The Imagist movement didn't outlive Amy Lowell for
long. Her poems didn't withstand the test of time well, and while a few of her
poems ("Patterns" and
"Lilacs" especially) were still studied and anthologized, she was nearly
forgotten.
Then, Lillian Faderman and others rediscovered Amy
Lowell as an example of poets and others whose same-sex relationships had been
important to them in their lives, but who had -- for obvious social reasons --
not been explicit and open about those relationships. Faderman and others
re-examined poems like "Clear,
With Light Variable Winds" or "Venus
Transiens" or "Taxi"
or "A Lady" and found the theme -- barely concealed -- of the love of women.
"A
Decade," which had been written as a celebration of the ten year anniversary of
Ada and Amy's relationship, and the "Two Speak Together" section of Pictures
of the Floating World was recognized for the love poetry that it is.

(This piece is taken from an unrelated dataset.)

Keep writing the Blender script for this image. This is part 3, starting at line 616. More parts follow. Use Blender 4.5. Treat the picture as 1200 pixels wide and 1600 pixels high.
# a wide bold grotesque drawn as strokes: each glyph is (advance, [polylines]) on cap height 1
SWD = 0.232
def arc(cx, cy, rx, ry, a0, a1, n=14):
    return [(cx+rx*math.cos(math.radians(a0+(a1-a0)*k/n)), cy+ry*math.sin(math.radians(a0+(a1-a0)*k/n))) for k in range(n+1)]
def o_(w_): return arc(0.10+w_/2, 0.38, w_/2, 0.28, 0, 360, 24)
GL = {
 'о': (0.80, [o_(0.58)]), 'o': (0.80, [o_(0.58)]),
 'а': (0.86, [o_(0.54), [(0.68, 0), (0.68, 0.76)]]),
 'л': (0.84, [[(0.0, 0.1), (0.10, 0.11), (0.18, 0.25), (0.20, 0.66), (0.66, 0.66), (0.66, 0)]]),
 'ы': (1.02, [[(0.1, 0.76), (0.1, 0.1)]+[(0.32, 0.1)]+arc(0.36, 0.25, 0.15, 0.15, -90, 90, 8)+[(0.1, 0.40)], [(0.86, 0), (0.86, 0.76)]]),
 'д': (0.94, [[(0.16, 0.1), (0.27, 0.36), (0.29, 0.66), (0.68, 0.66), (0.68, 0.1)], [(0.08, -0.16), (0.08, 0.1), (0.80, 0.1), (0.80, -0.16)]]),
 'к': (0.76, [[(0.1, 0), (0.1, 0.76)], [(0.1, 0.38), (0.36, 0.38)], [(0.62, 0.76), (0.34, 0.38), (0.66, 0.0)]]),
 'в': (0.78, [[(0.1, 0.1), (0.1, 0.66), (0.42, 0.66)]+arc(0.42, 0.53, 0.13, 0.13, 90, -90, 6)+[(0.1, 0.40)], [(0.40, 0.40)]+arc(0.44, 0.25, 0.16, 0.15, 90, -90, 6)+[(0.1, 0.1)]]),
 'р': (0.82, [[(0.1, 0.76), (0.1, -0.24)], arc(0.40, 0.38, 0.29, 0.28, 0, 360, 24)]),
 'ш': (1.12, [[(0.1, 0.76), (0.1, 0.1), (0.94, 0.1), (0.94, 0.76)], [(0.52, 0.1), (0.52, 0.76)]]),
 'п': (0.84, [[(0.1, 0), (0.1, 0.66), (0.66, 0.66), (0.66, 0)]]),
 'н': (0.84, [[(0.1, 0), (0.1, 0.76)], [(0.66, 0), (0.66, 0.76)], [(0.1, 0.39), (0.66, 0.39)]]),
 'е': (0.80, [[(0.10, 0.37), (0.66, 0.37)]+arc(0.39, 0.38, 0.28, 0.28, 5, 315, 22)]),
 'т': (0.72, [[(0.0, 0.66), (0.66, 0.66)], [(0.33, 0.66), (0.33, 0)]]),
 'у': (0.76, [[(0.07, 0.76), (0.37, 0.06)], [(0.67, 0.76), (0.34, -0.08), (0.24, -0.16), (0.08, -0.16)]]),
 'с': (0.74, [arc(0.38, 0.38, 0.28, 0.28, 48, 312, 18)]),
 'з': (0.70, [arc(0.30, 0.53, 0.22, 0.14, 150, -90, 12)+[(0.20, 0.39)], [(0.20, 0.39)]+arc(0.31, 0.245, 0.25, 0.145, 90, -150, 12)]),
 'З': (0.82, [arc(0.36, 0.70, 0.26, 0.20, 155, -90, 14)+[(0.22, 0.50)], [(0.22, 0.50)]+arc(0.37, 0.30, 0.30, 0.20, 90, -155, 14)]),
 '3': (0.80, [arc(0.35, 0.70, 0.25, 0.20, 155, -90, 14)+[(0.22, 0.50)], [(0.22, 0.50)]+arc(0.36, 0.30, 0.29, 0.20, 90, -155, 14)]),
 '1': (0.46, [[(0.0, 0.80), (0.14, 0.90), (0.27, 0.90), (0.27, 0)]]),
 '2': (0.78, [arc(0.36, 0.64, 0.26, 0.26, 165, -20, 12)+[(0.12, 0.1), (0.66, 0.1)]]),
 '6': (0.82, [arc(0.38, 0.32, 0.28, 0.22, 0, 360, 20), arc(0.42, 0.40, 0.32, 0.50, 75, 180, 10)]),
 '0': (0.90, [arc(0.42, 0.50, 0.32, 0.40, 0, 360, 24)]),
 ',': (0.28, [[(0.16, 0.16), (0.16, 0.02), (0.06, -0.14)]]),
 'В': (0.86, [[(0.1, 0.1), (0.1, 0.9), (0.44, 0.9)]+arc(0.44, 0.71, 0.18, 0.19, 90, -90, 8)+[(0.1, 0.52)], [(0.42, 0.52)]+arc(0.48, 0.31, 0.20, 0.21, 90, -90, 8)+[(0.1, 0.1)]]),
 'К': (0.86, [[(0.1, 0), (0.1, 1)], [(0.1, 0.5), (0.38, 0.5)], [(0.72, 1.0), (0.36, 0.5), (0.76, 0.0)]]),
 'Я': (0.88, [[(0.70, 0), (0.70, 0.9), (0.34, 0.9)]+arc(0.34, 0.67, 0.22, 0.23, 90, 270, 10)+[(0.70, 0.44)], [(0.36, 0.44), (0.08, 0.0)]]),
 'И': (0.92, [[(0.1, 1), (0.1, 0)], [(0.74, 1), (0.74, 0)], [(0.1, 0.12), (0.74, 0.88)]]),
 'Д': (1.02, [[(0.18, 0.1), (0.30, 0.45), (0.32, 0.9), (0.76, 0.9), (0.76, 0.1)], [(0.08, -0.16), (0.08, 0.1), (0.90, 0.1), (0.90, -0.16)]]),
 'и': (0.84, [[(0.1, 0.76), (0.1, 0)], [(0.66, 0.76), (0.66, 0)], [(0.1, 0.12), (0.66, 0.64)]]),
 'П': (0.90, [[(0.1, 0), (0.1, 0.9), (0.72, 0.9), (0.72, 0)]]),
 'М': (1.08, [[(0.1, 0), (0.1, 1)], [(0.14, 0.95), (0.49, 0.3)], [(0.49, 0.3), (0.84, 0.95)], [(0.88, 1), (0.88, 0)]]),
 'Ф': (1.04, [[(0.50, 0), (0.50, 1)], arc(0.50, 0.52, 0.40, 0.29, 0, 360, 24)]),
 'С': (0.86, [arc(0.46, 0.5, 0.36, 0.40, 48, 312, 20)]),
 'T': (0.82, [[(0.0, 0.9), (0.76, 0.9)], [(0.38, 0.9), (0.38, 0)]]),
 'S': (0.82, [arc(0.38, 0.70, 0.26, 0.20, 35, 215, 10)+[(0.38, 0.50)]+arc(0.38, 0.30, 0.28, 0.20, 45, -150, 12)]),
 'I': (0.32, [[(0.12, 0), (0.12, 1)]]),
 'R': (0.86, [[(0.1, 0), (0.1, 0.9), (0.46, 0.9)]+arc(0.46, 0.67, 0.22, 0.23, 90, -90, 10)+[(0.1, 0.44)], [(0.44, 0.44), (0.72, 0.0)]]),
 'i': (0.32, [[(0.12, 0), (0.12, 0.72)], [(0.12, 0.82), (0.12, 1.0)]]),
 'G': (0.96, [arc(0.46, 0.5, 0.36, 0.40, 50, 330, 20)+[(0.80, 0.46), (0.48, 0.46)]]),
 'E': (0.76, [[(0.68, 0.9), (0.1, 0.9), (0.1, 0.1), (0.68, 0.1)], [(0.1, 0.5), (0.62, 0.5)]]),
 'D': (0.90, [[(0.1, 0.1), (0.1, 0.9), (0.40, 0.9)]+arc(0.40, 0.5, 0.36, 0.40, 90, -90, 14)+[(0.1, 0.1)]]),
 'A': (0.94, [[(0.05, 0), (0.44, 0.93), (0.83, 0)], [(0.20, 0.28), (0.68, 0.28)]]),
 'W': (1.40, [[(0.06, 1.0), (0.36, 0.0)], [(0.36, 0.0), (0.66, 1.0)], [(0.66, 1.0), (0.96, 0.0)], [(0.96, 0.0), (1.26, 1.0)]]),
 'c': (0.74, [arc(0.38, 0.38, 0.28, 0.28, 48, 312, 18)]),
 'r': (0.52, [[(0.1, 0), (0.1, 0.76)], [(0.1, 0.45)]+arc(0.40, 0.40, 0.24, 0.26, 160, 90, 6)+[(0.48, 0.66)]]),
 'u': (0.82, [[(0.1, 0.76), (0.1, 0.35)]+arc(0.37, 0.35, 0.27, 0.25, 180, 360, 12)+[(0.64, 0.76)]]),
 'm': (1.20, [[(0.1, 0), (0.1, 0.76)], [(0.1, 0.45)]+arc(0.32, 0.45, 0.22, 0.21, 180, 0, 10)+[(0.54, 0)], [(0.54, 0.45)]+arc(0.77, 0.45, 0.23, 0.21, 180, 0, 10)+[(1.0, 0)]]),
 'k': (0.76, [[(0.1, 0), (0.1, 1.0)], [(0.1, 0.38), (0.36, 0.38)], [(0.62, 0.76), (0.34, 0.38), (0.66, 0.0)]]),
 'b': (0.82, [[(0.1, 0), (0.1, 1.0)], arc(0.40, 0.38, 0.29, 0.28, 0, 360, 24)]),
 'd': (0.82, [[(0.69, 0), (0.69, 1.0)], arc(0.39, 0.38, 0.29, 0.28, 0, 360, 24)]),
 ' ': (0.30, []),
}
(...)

The theme was not completely concealed, of course, especially to those who knew
the couple well. John Livingston Lowes, a friend of Amy Lowell's, had recognized
Ada as the object of one of her poems, and Lowell wrote back to him, "I am very
glad indeed that you liked 'Madonna of the Evening Flowers.' How could so exact
a portrait remain unrecognized?"
And so, too, the portrait of the
committed relationship and love of Amy Lowell and Ada Dwyer Russell was largely
unrecognized until recently.
Her "Sisters" -- alluding to the sisterhood that included Lowell, Elizabeth
Barrett Browning and Emily Dickinson -- makes it clear that Amy Lowell saw
herself as part of a continuing tradition of women poets.